INFORMATION PROVIDED:
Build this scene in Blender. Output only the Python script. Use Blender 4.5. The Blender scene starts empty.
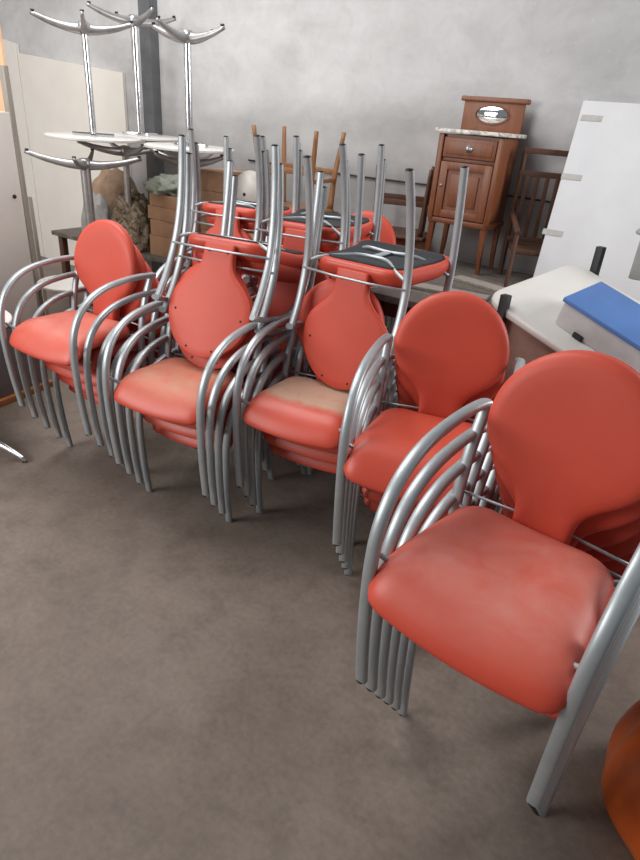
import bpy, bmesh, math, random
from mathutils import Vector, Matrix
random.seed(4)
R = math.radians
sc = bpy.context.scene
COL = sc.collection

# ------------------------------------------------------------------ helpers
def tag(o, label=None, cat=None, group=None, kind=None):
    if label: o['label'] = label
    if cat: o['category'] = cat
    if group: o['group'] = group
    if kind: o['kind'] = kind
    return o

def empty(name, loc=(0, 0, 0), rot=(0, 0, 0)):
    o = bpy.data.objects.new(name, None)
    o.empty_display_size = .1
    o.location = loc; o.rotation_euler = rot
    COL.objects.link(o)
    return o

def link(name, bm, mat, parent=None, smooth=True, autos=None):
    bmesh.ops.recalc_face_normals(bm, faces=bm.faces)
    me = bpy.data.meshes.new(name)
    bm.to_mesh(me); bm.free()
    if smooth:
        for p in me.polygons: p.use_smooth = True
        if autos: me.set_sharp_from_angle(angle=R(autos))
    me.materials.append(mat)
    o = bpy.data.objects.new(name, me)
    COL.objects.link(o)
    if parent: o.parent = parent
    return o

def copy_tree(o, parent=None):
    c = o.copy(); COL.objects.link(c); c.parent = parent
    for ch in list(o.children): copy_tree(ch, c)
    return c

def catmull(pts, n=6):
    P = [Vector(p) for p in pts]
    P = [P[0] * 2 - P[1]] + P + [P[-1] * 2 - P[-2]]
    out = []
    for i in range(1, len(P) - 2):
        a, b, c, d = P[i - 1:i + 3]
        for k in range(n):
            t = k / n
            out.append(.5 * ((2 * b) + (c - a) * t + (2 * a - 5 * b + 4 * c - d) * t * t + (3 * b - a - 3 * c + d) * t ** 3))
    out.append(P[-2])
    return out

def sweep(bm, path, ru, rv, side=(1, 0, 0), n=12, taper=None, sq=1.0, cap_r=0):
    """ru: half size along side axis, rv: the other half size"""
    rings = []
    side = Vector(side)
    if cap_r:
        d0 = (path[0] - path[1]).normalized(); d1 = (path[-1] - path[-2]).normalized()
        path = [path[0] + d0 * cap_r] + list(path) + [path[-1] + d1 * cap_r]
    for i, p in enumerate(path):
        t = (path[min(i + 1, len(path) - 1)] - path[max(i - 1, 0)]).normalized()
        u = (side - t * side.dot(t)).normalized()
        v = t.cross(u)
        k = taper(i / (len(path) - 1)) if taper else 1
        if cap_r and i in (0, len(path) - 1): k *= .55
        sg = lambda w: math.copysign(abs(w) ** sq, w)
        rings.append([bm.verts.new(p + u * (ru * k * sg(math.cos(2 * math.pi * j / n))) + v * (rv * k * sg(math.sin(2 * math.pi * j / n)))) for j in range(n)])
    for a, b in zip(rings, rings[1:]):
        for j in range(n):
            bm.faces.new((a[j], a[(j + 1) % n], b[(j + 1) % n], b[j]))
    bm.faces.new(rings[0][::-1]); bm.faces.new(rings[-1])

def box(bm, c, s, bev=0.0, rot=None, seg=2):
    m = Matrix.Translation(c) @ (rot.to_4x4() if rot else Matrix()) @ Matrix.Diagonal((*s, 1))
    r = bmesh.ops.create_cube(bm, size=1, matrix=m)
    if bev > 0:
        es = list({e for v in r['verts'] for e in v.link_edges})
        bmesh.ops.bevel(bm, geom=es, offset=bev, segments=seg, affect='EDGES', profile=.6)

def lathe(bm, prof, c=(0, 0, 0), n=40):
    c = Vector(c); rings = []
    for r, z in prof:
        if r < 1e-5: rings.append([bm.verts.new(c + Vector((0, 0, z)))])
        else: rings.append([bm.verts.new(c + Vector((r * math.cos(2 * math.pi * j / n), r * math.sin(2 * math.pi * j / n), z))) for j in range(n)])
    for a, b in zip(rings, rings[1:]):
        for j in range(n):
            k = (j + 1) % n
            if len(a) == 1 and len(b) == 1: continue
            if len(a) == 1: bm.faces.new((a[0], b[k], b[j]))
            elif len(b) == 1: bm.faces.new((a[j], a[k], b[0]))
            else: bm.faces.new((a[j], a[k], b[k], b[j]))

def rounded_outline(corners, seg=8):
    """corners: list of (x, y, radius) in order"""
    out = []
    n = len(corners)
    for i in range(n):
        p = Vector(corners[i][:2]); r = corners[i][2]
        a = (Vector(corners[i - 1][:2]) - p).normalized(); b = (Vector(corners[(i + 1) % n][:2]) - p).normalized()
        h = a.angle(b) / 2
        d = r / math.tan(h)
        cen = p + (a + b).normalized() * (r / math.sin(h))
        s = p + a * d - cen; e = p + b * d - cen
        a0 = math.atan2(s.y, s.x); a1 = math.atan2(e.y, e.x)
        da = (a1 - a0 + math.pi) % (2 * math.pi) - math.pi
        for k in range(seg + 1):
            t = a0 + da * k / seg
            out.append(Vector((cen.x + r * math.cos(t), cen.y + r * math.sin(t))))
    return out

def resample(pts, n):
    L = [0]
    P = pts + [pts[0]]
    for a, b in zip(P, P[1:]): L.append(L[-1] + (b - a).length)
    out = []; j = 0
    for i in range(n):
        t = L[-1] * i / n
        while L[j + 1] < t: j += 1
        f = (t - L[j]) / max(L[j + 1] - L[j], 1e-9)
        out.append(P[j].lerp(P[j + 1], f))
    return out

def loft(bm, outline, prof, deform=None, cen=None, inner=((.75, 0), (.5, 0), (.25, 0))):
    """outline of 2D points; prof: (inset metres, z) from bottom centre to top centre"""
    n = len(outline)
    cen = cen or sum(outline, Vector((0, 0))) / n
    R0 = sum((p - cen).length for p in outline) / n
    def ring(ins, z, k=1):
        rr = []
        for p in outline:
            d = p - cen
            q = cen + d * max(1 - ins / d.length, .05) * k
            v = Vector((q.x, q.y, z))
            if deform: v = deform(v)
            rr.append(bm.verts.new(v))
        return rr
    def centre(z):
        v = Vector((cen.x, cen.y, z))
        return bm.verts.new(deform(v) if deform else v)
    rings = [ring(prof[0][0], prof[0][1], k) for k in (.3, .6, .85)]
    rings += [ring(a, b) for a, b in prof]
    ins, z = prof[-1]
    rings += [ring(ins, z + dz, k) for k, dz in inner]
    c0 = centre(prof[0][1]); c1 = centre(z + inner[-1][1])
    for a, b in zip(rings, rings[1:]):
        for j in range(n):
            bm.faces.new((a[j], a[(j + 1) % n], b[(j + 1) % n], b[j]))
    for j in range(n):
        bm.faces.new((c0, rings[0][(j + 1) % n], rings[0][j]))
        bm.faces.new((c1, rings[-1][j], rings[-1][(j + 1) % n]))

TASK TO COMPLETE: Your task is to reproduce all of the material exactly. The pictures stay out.

ANSWER IN FULL:
Build this scene in Blender. Output only the Python script. Use Blender 4.5. The Blender scene starts empty.
import bpy, bmesh, math, random
from mathutils import Vector, Matrix
random.seed(4)
R = math.radians
sc = bpy.context.scene
COL = sc.collection

# ------------------------------------------------------------------ helpers
def tag(o, label=None, cat=None, group=None, kind=None):
    if label: o['label'] = label
    if cat: o['category'] = cat
    if group: o['group'] = group
    if kind: o['kind'] = kind
    return o

def empty(name, loc=(0, 0, 0), rot=(0, 0, 0)):
    o = bpy.data.objects.new(name, None)
    o.empty_display_size = .1
    o.location = loc; o.rotation_euler = rot
    COL.objects.link(o)
    return o

def link(name, bm, mat, parent=None, smooth=True, autos=None):
    bmesh.ops.recalc_face_normals(bm, faces=bm.faces)
    me = bpy.data.meshes.new(name)
    bm.to_mesh(me); bm.free()
    if smooth:
        for p in me.polygons: p.use_smooth = True
        if autos: me.set_sharp_from_angle(angle=R(autos))
    me.materials.append(mat)
    o = bpy.data.objects.new(name, me)
    COL.objects.link(o)
    if parent: o.parent = parent
    return o

def copy_tree(o, parent=None):
    c = o.copy(); COL.objects.link(c); c.parent = parent
    for ch in list(o.children): copy_tree(ch, c)
    return c

def catmull(pts, n=6):
    P = [Vector(p) for p in pts]
    P = [P[0] * 2 - P[1]] + P + [P[-1] * 2 - P[-2]]
    out = []
    for i in range(1, len(P) - 2):
        a, b, c, d = P[i - 1:i + 3]
        for k in range(n):
            t = k / n
            out.append(.5 * ((2 * b) + (c - a) * t + (2 * a - 5 * b + 4 * c - d) * t * t + (3 * b - a - 3 * c + d) * t ** 3))
    out.append(P[-2])
    return out

def sweep(bm, path, ru, rv, side=(1, 0, 0), n=12, taper=None, sq=1.0, cap_r=0):
    """ru: half size along side axis, rv: the other half size"""
    rings = []
    side = Vector(side)
    if cap_r:
        d0 = (path[0] - path[1]).normalized(); d1 = (path[-1] - path[-2]).normalized()
        path = [path[0] + d0 * cap_r] + list(path) + [path[-1] + d1 * cap_r]
    for i, p in enumerate(path):
        t = (path[min(i + 1, len(path) - 1)] - path[max(i - 1, 0)]).normalized()
        u = (side - t * side.dot(t)).normalized()
        v = t.cross(u)
        k = taper(i / (len(path) - 1)) if taper else 1
        if cap_r and i in (0, len(path) - 1): k *= .55
        sg = lambda w: math.copysign(abs(w) ** sq, w)
        rings.append([bm.verts.new(p + u * (ru * k * sg(math.cos(2 * math.pi * j / n))) + v * (rv * k * sg(math.sin(2 * math.pi * j / n)))) for j in range(n)])
    for a, b in zip(rings, rings[1:]):
        for j in range(n):
            bm.faces.new((a[j], a[(j + 1) % n], b[(j + 1) % n], b[j]))
    bm.faces.new(rings[0][::-1]); bm.faces.new(rings[-1])

def box(bm, c, s, bev=0.0, rot=None, seg=2):
    m = Matrix.Translation(c) @ (rot.to_4x4() if rot else Matrix()) @ Matrix.Diagonal((*s, 1))
    r = bmesh.ops.create_cube(bm, size=1, matrix=m)
    if bev > 0:
        es = list({e for v in r['verts'] for e in v.link_edges})
        bmesh.ops.bevel(bm, geom=es, offset=bev, segments=seg, affect='EDGES', profile=.6)

def lathe(bm, prof, c=(0, 0, 0), n=40):
    c = Vector(c); rings = []
    for r, z in prof:
        if r < 1e-5: rings.append([bm.verts.new(c + Vector((0, 0, z)))])
        else: rings.append([bm.verts.new(c + Vector((r * math.cos(2 * math.pi * j / n), r * math.sin(2 * math.pi * j / n), z))) for j in range(n)])
    for a, b in zip(rings, rings[1:]):
        for j in range(n):
            k = (j + 1) % n
            if len(a) == 1 and len(b) == 1: continue
            if len(a) == 1: bm.faces.new((a[0], b[k], b[j]))
            elif len(b) == 1: bm.faces.new((a[j], a[k], b[0]))
            else: bm.faces.new((a[j], a[k], b[k], b[j]))

def rounded_outline(corners, seg=8):
    """corners: list of (x, y, radius) in order"""
    out = []
    n = len(corners)
    for i in range(n):
        p = Vector(corners[i][:2]); r = corners[i][2]
        a = (Vector(corners[i - 1][:2]) - p).normalized(); b = (Vector(corners[(i + 1) % n][:2]) - p).normalized()
        h = a.angle(b) / 2
        d = r / math.tan(h)
        cen = p + (a + b).normalized() * (r / math.sin(h))
        s = p + a * d - cen; e = p + b * d - cen
        a0 = math.atan2(s.y, s.x); a1 = math.atan2(e.y, e.x)
        da = (a1 - a0 + math.pi) % (2 * math.pi) - math.pi
        for k in range(seg + 1):
            t = a0 + da * k / seg
            out.append(Vector((cen.x + r * math.cos(t), cen.y + r * math.sin(t))))
    return out

def resample(pts, n):
    L = [0]
    P = pts + [pts[0]]
    for a, b in zip(P, P[1:]): L.append(L[-1] + (b - a).length)
    out = []; j = 0
    for i in range(n):
        t = L[-1] * i / n
        while L[j + 1] < t: j += 1
        f = (t - L[j]) / max(L[j + 1] - L[j], 1e-9)
        out.append(P[j].lerp(P[j + 1], f))
    return out

def loft(bm, outline, prof, deform=None, cen=None, inner=((.75, 0), (.5, 0), (.25, 0))):
    """outline of 2D points; prof: (inset metres, z) from bottom centre to top centre"""
    n = len(outline)
    cen = cen or sum(outline, Vector((0, 0))) / n
    R0 = sum((p - cen).length for p in outline) / n
    def ring(ins, z, k=1):
        rr = []
        for p in outline:
            d = p - cen
            q = cen + d * max(1 - ins / d.length, .05) * k
            v = Vector((q.x, q.y, z))
            if deform: v = deform(v)
            rr.append(bm.verts.new(v))
        return rr
    def centre(z):
        v = Vector((cen.x, cen.y, z))
        return bm.verts.new(deform(v) if deform else v)
    rings = [ring(prof[0][0], prof[0][1], k) for k in (.3, .6, .85)]
    rings += [ring(a, b) for a, b in prof]
    ins, z = prof[-1]
    rings += [ring(ins, z + dz, k) for k, dz in inner]
    c0 = centre(prof[0][1]); c1 = centre(z + inner[-1][1])
    for a, b in zip(rings, rings[1:]):
        for j in range(n):
            bm.faces.new((a[j], a[(j + 1) % n], b[(j + 1) % n], b[j]))
    for j in range(n):
        bm.faces.new((c0, rings[0][(j + 1) % n], rings[0][j]))
        bm.faces.new((c1, rings[-1][j], rings[-1][(j + 1) % n]))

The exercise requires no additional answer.